No es solo rock and roll
“¡Rompan todo!”, exclamó Billy Bond desde el escenario. Esa propuesta, vociferada, fue aceptada e implementada de inmediato, porque en efecto: rompieron todo. El llamado a la rebeldía había encontrado su pronta obediencia, su esmerado acatamiento. Partieron cosas, las arrancaron, las revolearon. Fue un momento muy rockero y muy recordado, citado muy a menudo.
Para que el episodio conserve su poder de contundencia, sin embargo, es preciso no plantearse qué es lo que sucedió después, apenas un rato después, concluida la bacanal transgresora, una vez despejada la sala.

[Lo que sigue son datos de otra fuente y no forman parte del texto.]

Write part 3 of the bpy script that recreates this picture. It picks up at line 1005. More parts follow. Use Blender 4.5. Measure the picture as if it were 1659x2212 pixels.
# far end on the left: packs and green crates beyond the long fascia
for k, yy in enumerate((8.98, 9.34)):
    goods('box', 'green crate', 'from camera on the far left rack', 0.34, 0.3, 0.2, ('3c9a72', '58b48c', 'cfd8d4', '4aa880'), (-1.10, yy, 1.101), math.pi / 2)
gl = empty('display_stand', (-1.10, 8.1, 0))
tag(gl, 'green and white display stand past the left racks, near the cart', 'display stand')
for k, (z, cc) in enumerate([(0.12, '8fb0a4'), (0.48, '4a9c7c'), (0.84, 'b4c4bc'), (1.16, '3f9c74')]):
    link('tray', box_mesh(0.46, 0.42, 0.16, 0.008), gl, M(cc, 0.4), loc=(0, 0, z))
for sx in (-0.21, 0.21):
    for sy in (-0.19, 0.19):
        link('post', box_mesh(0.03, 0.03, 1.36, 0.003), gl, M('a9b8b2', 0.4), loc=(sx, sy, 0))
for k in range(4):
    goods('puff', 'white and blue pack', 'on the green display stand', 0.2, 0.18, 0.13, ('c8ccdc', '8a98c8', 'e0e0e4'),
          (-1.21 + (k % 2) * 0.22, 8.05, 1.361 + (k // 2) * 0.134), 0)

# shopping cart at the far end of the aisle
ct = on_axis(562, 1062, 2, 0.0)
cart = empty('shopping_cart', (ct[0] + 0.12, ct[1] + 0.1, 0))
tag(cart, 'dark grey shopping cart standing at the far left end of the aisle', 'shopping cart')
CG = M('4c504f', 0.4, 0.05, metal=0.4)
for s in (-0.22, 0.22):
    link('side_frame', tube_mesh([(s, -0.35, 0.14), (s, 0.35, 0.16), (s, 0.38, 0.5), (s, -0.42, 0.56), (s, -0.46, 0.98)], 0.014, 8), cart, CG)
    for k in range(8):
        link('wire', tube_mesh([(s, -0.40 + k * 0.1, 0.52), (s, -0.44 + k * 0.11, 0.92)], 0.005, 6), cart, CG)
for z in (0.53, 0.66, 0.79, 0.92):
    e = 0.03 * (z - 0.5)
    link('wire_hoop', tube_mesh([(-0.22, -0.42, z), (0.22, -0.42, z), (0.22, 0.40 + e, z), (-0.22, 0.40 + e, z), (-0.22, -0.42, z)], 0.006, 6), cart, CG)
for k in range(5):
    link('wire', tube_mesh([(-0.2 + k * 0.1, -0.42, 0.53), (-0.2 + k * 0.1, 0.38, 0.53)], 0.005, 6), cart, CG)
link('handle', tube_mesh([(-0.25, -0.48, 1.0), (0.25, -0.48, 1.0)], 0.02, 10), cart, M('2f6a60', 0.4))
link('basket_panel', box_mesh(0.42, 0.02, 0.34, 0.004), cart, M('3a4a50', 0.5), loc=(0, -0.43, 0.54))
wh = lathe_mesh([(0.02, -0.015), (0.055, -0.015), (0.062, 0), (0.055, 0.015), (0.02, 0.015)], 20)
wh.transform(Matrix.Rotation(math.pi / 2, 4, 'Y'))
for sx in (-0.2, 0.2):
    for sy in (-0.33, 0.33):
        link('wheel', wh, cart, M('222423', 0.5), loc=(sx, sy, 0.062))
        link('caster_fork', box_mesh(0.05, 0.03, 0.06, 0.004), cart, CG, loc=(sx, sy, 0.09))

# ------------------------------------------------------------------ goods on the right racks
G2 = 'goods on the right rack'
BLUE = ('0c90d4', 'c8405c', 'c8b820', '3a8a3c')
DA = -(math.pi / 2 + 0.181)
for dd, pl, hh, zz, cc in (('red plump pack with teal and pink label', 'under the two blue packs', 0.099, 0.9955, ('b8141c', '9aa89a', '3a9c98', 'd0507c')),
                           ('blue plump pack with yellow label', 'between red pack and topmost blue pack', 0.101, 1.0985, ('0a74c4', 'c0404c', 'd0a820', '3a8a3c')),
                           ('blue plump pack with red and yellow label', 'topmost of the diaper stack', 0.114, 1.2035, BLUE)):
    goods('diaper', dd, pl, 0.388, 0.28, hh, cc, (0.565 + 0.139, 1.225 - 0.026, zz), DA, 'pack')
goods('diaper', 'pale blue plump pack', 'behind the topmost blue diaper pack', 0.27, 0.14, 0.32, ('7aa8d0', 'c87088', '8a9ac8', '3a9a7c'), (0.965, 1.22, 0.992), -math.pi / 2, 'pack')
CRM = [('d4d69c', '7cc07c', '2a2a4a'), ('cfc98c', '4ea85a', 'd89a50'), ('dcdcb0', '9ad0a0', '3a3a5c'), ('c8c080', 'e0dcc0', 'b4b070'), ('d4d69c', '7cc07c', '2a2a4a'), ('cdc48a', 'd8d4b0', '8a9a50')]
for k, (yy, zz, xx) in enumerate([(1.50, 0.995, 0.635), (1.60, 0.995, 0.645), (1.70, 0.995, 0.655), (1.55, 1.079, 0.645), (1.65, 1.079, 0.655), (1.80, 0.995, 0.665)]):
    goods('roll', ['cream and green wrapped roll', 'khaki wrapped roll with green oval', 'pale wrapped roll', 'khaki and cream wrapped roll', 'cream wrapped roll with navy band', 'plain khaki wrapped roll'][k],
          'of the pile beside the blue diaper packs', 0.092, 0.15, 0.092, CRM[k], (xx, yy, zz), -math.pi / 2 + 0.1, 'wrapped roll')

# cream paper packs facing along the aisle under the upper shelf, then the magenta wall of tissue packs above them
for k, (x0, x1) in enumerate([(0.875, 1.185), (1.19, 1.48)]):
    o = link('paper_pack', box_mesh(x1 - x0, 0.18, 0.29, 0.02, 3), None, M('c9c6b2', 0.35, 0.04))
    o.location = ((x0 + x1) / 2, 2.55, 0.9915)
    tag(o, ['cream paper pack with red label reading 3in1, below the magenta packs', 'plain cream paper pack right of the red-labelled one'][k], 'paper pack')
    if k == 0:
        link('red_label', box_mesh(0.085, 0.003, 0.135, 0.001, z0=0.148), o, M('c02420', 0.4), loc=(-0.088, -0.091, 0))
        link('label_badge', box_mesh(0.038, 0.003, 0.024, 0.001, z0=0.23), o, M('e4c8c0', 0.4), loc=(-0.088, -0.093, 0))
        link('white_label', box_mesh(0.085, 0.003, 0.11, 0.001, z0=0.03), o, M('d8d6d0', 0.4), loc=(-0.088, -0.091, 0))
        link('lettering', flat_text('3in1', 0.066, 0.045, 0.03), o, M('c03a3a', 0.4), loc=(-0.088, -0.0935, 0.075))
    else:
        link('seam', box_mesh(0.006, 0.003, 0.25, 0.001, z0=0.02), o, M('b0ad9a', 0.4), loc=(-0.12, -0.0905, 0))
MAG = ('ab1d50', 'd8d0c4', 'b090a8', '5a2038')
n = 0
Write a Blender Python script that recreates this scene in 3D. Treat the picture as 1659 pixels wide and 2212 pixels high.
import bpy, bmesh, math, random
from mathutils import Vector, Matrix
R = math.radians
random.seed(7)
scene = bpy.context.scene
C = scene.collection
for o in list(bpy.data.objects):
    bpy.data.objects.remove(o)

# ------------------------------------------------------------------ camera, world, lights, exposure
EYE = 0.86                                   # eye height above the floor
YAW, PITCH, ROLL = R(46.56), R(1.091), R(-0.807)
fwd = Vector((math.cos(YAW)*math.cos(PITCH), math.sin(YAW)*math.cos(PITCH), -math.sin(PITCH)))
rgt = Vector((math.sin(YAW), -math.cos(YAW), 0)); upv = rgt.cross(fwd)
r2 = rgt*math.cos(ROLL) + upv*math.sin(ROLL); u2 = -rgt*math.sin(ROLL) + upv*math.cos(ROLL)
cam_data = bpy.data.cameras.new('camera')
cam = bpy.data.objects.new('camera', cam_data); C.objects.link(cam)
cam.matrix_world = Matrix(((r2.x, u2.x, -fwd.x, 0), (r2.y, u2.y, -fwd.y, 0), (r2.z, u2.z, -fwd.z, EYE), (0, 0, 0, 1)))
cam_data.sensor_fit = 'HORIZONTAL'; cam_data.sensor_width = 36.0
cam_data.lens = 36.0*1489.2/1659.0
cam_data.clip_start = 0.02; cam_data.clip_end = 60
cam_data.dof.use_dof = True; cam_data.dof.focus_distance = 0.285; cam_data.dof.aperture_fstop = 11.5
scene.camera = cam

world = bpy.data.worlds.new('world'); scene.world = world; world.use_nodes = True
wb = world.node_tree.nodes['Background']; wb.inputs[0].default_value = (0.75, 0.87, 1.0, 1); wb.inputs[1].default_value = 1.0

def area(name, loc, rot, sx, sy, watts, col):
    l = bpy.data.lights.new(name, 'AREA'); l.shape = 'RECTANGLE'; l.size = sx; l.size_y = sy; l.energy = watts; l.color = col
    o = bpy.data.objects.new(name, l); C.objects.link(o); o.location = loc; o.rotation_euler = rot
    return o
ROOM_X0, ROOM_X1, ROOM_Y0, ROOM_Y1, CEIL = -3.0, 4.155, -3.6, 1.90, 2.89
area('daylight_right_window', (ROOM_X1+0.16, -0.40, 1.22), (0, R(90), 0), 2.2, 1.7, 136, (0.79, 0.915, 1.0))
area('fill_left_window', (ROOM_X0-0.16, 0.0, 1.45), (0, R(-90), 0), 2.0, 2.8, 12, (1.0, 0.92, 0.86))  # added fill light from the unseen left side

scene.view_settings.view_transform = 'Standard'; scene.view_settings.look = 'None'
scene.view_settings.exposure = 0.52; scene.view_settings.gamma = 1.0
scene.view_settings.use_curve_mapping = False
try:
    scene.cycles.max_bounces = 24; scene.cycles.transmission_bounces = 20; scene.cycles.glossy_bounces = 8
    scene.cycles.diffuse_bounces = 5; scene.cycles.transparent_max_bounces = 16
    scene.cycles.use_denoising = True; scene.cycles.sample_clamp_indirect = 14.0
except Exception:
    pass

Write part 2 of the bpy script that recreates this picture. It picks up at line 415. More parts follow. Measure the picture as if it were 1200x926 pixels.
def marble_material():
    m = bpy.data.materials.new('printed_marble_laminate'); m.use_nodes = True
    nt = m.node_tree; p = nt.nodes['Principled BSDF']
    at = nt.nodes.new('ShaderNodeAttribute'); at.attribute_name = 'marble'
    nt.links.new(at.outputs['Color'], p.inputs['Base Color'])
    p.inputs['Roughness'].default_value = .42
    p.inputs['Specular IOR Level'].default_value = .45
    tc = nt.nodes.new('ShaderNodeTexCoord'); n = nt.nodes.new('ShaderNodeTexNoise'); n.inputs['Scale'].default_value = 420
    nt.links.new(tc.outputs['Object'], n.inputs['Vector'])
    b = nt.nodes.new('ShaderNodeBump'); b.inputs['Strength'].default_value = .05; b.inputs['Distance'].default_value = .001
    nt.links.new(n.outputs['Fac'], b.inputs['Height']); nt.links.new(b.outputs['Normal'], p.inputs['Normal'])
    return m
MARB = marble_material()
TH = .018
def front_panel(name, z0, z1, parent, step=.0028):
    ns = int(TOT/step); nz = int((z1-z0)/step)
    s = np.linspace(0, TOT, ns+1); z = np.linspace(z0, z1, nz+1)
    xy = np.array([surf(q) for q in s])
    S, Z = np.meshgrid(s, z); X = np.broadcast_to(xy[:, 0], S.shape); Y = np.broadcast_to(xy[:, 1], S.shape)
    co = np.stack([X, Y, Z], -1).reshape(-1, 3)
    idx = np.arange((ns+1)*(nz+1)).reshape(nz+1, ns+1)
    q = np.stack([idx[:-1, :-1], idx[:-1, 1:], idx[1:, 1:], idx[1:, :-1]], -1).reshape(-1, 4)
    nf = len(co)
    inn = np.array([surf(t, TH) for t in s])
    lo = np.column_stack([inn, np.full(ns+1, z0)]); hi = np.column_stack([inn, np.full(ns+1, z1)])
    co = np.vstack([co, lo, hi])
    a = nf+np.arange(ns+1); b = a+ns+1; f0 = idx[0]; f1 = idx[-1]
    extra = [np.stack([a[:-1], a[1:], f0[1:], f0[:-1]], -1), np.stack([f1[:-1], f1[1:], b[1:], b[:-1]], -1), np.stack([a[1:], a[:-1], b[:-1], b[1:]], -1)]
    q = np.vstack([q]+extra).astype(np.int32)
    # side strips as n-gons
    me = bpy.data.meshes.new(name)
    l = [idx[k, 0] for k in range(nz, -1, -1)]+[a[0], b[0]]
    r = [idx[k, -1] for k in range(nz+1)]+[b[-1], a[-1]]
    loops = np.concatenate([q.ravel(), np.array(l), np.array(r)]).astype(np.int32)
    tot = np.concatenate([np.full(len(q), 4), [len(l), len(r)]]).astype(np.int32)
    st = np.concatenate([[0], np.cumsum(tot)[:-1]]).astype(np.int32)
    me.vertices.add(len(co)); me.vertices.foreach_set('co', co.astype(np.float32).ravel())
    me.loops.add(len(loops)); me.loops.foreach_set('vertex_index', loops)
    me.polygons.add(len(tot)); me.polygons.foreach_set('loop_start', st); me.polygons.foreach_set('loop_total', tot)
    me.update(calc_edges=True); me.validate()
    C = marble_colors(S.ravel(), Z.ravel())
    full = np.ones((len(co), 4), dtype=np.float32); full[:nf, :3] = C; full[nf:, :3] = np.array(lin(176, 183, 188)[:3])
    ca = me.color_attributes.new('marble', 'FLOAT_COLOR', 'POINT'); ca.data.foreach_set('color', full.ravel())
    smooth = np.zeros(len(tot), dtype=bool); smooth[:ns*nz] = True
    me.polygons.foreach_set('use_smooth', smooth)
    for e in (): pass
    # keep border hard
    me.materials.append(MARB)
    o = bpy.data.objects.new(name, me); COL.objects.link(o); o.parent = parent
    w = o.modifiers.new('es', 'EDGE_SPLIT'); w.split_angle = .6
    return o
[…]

Lo que sucedió después ha de haber sido un laborioso reparar destrozos por parte de los empleados del teatro para que pudiese, en el futuro, haber más recitales y más escenas rockeras: juntar pedazos de cosas, barrer esquirlas, arreglar lo que tuviese arreglo, reemplazar lo que no lo tenía.
Y es que hay escenas que cobran potencia si se agotan en sí mismas y no tienen un después. La destrucción como tal puede lucir tentadora en cualquier contexto de hartazgo, de saturación, de violencias mal tramitadas que precisan tan solo descargarse. Pero admite fuertes reparos si se piensa en el después, ya que, pese a todo, habrá un después.
Entonces no se puede sino distinguir entre destrucciones estériles, las que no llevan a nada, las que solamente anulan, y las que no existen sino en función de la posibilidad y la necesidad de construir.
Hay un temple destructivo en el rock. Lo que no conviene, en todo caso, es trasladarlo así sin más a la instancia de la política de un país, motor de impulso de un proyecto electoral.